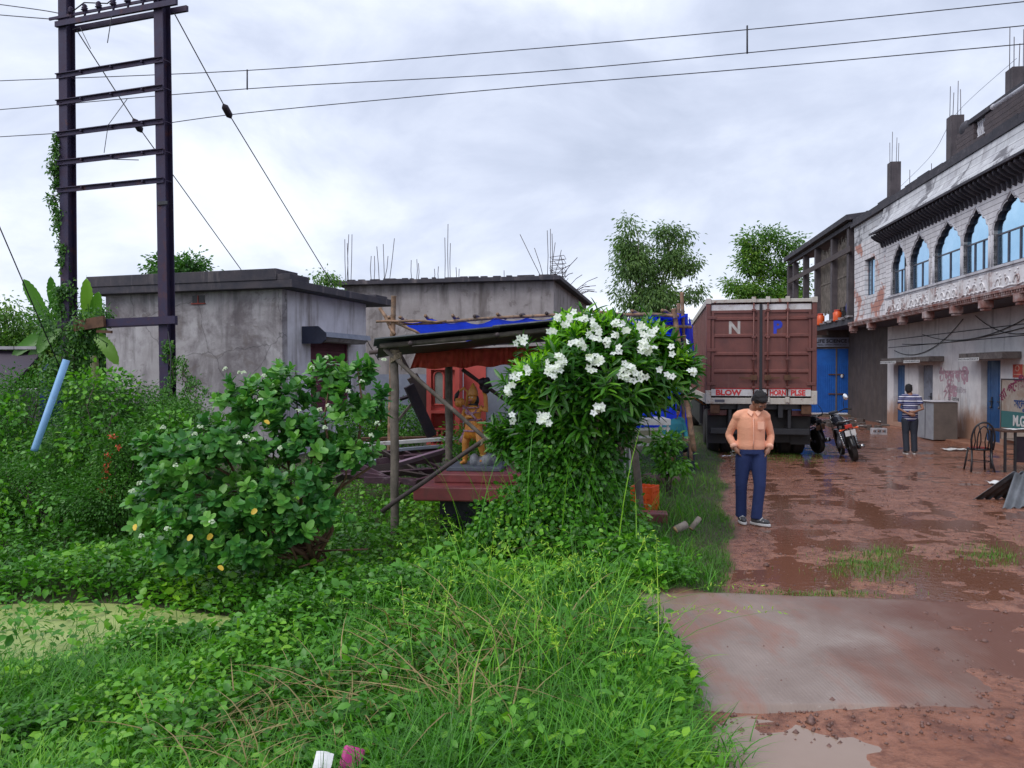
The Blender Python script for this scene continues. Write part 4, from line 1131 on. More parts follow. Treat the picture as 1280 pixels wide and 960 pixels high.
q.build('rusted_bracket', m_rust, hp)
q = MB(FP); q.box(SPN - .13, SPN + .1, -.13, -.105, 4.98, 5.04); q.tube([(SPN + .1, -.12, 2.7), (SPN + .28, -.25, 2.3), (SPN + .3, -.3, 1.6), (SPN + .18, -.3, .9)], .008, 4); q.build('hanging_earth_wire', m_wire, hp)

# guy wires with egg insulators
for (p0, y0, pi_, yi, p1, y1, lab) in (((217, 15), 14.0, (284, 139), 15.6, (407, 341), 19.0, 'stay wire from the right pole top with dark egg insulator'), ((96, 38), 14.7, (172, 157), 16.2, (302, 338), 19.5, 'stay wire from the left pole top passing behind the cross arms')):
    a_, m_, b_ = at(*p0, y0), at(*pi_, yi), at(*p1, y1)
    e_ = b_ + (b_ - m_) * .75
    q = MB(); q.tube([a_, m_, b_, e_], .011, 5)
    st = q.build('stay_wire', m_wire, loc=a_, cat='wire', label=lab)
    q = MB(); dd = (m_ - a_).normalized(); q.tube([m_ - dd*.16, m_ - dd*.1, m_ + dd*.1, m_ + dd*.16], [.02, .07, .07, .02], 8); q.build('egg_insulator', m_dark, st)
a_ = at(0, 285, 11); b_ = at(27, 348, 11.5); q = MB(); q.tube([a_ + (a_ - b_)*3, a_, b_, b_ + (b_-a_)*2.8], .009, 5); q.build('stay_wire', m_wire, loc=a_, cat='wire', label='thin slanting wire at the far left edge above the banana plants')
# three overhead line conductors
lines = [[(-60, 104), (0, 101), (309, 88), (640, 63), (934, 37), (1280, 2), (1400, -12)], [(-60, 140), (0, 137), (309, 111), (640, 92), (934, 66), (1280, 32), (1400, 20)], [(-60, 174), (0, 171), (160, 160), (309, 141), (640, 110), (934, 86), (1280, 55), (1400, 45)]]
def smooth(pts, n=8):
    o = []
    for i in range(len(pts)-1):
        p0 = pts[max(i-1, 0)]; p1 = pts[i]; p2 = pts[i+1]; p3 = pts[min(i+2, len(pts)-1)]
        for s in range(n):
            t = s/n; o.append(.5*((2*p1)+(p2-p0)*t+(2*p0-5*p1+4*p2-p3)*t*t+(3*p1-p0-3*p2+p3)*t**3))
    return o + [pts[-1]]
def ly(px): return 19 - 4.5 * (px / 1280)
names = ('upper', 'middle', 'lowest')
wires = []
for k, l_ in enumerate(lines):
    pts = [at(px, py, ly(px)) for px, py in l_]
    q = MB(); q.tube(smooth(pts), .010, 5)
    wires.append(q.build('power_line', m_wire, loc=pts[0], cat='wire', group='three overhead conductors', label='%s of the three long overhead wires crossing the sky' % names[k]))
for (px, ya, yb_) in ((309, 87, 111), (934, 32, 66)):
    q = MB(); q.tube([at(px, ya, ly(px)), at(px, yb_ + 1, ly(px))], .018, 6); q.build('spacer_rod', m_wire, wires[0])
q = MB(); q.tube(smooth([at(-20, 3, 17), at(60, 14, 15.5), at(92, 22, 14.75)]), .01, 5); q.build('power_line', m_wire, loc=at(60, 14, 15.5), cat='wire', label='short wire entering the left pole top from the left edge')
q = MB(); q.tube(smooth([at(-20, 17, 17), at(40, 22, 15.5), at(80, 25, 14.75)]), .01, 5); q.build('power_line', m_wire, loc=at(60, 22, 15.5), cat='wire', label='second short wire just below the one entering the left pole top')
q = MB(); q.tube(smooth([wl(9.1, yl(1120, 9.1), 8.0), wl(9.1, yl(1160, 9.1), 8.35), wl(9.1, yl(1190, 9.1), 9.0), wl(9.1, yl(1262, 9.1), 9.2)]), .006, 4); q.build('roof_cable', m_wire, loc=wl(9.1, yl(1160, 9.1), 8.3), cat='wire', label='thin cable strung between the roof columns')

# ------------------------------------------------------------------ container truck
AT = R(10.7)
tc_ = at(951, 466, 17.6); tc_.z = 0
FT = frame(-AT, tc_)
tr = E('container_truck', tc_, -AT, 'brown container truck parked with its closed rear doors facing the yard', 'truck')
zb, zt, hw, LT = 1.24, 3.66, 1.215, 9.0
# corrugated side skins, roof, front
def corr(mb, x, y0, y1, z0, z1, dep, per=.28):
    n_ = int((y1 - y0) / per); vs = []; fs = []
    for k in range(n_):
        y = y0 + k * (y1 - y0) / n_; p_ = (y1 - y0) / n_
        for dy_, dx_ in ((0, 0), (.3*p_, 0), (.4*p_, dep), (.9*p_, dep)):
            vs += [(x + dx_, y + dy_, z0), (x + dx_, y + dy_, z1)]
    vs += [(x, y1, z0), (x, y1, z1)]
    m_ = len(vs)//2
    fs = [(2*i, 2*i+2, 2*i+3, 2*i+1) for i in range(m_ - 1)]
    mb.add(vs, fs)
mb = MB(FT); corr(mb, -hw + .03, .12, LT - .1, zb + .2, zt - .12, .045); corr(mb, hw - .03, .12, LT - .1, zb + .2, zt - .12, -.045)
mb.box(-hw + .03, hw - .03, .1, LT, zt - .1, zt - .03); mb.box(-hw + .03, hw - .03, LT - .1, LT - .04, zb + .1, zt - .1)
cont = mb.build('container_body', m_maroon, tr)
mb = MB(FT); mb.box(-hw + .11, hw - .11, .09, LT - .12, zb + .16, zb + .2); mb.box(-hw + .14, hw - .14, .14, .2, zb + .2, zt - .12); mb.build('container_inside', m_blk, tr)
mb = MB(FT)
for s in (-1, 1):
    x0, x1 = sorted((s*hw, s*(hw - .1)))
    mb.box(x0, x1, LT - .1, LT, zb, zt); mb.box(x0, x1, .1, LT - .1, zt - .13, zt); mb.box(x0, x1, .1, LT - .1, zb, zb + .2)
mb.build('cream_rail', m_cream, tr)
for s in (-1, 1):
    x0, x1 = sorted((s*hw, s*(hw - .1)))
    MB(FT).box(x0, x1, 0, .1, zb + .30, zt - .12).build('corner_post', m_maroon, tr, bevel=.008)
    for z_ in (zb - .01, zt - .12):
        q = MB(FT); q.box(x0 - .01, x1 + .01, -.02, .14, z_, z_ + (.31 if z_ < 2 else .13)); q.build('corner_casting', m_cream, tr, bevel=.01)
MB(FT).box(-hw + .1, hw - .1, 0, .12, zt - .1, zt - .02).build('header_beam', m_cream, tr, bevel=.01)
MB(FT).box(-hw + .1, hw - .1, 0, .12, zb - .01, zb + .13).build('sill_beam', m_cream, tr, bevel=.01)
m_redw = mat('red_reflective_strip', (.6, .03, .03), (.5, .05, .05), 20, .5)
for s in (-1, 1):
    x0, x1 = (-hw + .115, -.02) if s < 0 else (.02, hw - .115)
    q = MB(FT)
    z0, z1 = zb + .17, zt - .13
    q.box(x0, x1, .05, .09, z0, z1)
    nb = 5; ribs = []
    z0r, z1r = zb + .46, zt - .33
    q.box(x0, x0 + .06, .02, .0499, zb + .36, zt - .27); q.box(x1 - .06, x1, .02, .0499, zb + .36, zt - .27)
    step = (z1r - z0r) / nb
    q.box(x0 + .06, x1 - .06, .02, .0499, zt - .33, zt - .27); q.box(x0 + .06, x1 - .06, .02, .0499, zb + .36, zb + .46)
    for z in (3.19, 2.80, 2.38, 1.98):
        q.add([(x0 + .06, .05, z - .05), (x1 - .06, .05, z - .05), (x1 - .06, .02, z - .022), (x0 + .06, .02, z - .022), (x1 - .06, .02, z + .022), (x0 + .06, .02, z + .022), (x1 - .06, .05, z + .05), (x0 + .06, .05, z + .05)], [(0, 1, 2, 3), (3, 2, 4, 5), (5, 4, 6, 7)])
    d_ = q.build('container_door', m_maroon, tr)
    q = MB(FT); q.box(x0 + .001, x1 - .001, .044, .0498, zt - .268, zt - .14); q.build('white_top_band', m_white, d_)
    q = MB(FT); q.box(x0 + .001, x1 - .001, .040, .0495, zb + .175, zb + .33); wb = q.build('white_text_band', m_white, d_)
    q = MB(FT); q.box(x0 + .09, x1 - .001, .035, .0397, zb + .332, zb + .37); q.build('red_strip', m_redw, d_)
    for t in ((.35,) if s < 0 else ()): pass
    rods = (x1 - .13, x1 - .62) if s < 0 else (x0 + .14, x0 + .60)
    rods = (x1 - .14,) if s < 0 else (x0 + .13, x0 + .56)
    for rx in rods:
        r_ = MB(FT); r_.tube([(rx, -.01, zb + .06), (rx, -.01, zt - .04)], .017, 8); rr_ = r_.build('locking_rod', m_maroon, d_)
        for z in (zb + .03, zb + .35, zb + 1.0, zb + 1.5, zt - .3, zt - .1):
            r_ = MB(FT); r_.box(rx - .045, rx + .045, -.035, .02, z, z + (.13 if z < zb + .1 or z > zt - .2 else .05)); r_.build('rod_bracket', m_cream if z < zb + .1 or z > zt - .2 else m_maroon, rr_, bevel=.006)
        r_ = MB(FT); r_.bar((rx, -.03, zb + .58), (rx - .32 if s < 0 else rx + .26, -.035, zb + .60), .022, .035); r_.box(rx - .07, rx + .07, -.04, .018, zb + .54, zb + .66); r_.build('locking_handle', m_rust, rr_)
    for z in (zb + .42, zb + 1.2, zb + 1.25 + .7):
        xx = x0 if s < 0 else x1
        r_ = MB(FT); r_.box(xx - .1, xx + .1, -.012, .019, z, z + .07); r_.build('hinge', m_maroon, d_, bevel=.006)
def Mface(x, z, y=.012): return FT @ Matrix.Translation((x, y, z)) @ Matrix.Rotation(PI/2, 4, 'X')
FT_N = mat('pale_grey_letter', (.48, .47, .44), (.36, .33, .31), 6, .7); FT_P = mat('blue_letter', (.02, .05, .55), rough=.6)
text('lettering', 'N', Mface(-.72, 2.855, .047), .40, FT_N, tr, .003, .9, bold=.014)
text('lettering', 'P', Mface(.27, 2.855, .047), .40, FT_P, tr, .003, .95, bold=.016)
text('lettering', 'BLOW', Mface(-1.0, zb + .195, .036), .17, m_redw, tr, .002, 1.15, bold=.008)
text('lettering', 'HORN', Mface(.2, zb + .195, .036), .17, m_redw, tr, .002, .72, bold=.008)
text('lettering', 'PLSE', Mface(.66, zb + .195, .036), .17, m_redw, tr, .002, .95, bold=.008)
MB(FT).box(-1.02, -.8, -.006, -.001, zb + .03, zb + .09).build('data_plate', m_alu, tr)
q = MB(FT); q.box(-.03, .03, .0, .05, zb + .18, zt - .14); q.build('door_gasket', m_blk, tr)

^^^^

Problem: From the first line of the listing above, repeat every line through the one holding "q = MB(FP);". Both ends count, and pictures stay out.

Task output:
The Blender Python script for this scene continues. Write part 4, from line 1131 on. More parts follow. Treat the picture as 1280 pixels wide and 960 pixels high.
q.build('rusted_bracket', m_rust, hp)
q = MB(FP); q.box(SPN - .13, SPN + .1, -.13, -.105, 4.98, 5.04); q.tube([(SPN + .1, -.12, 2.7), (SPN + .28, -.25, 2.3), (SPN + .3, -.3, 1.6), (SPN + .18, -.3, .9)], .008, 4); q.build('hanging_earth_wire', m_wire, hp)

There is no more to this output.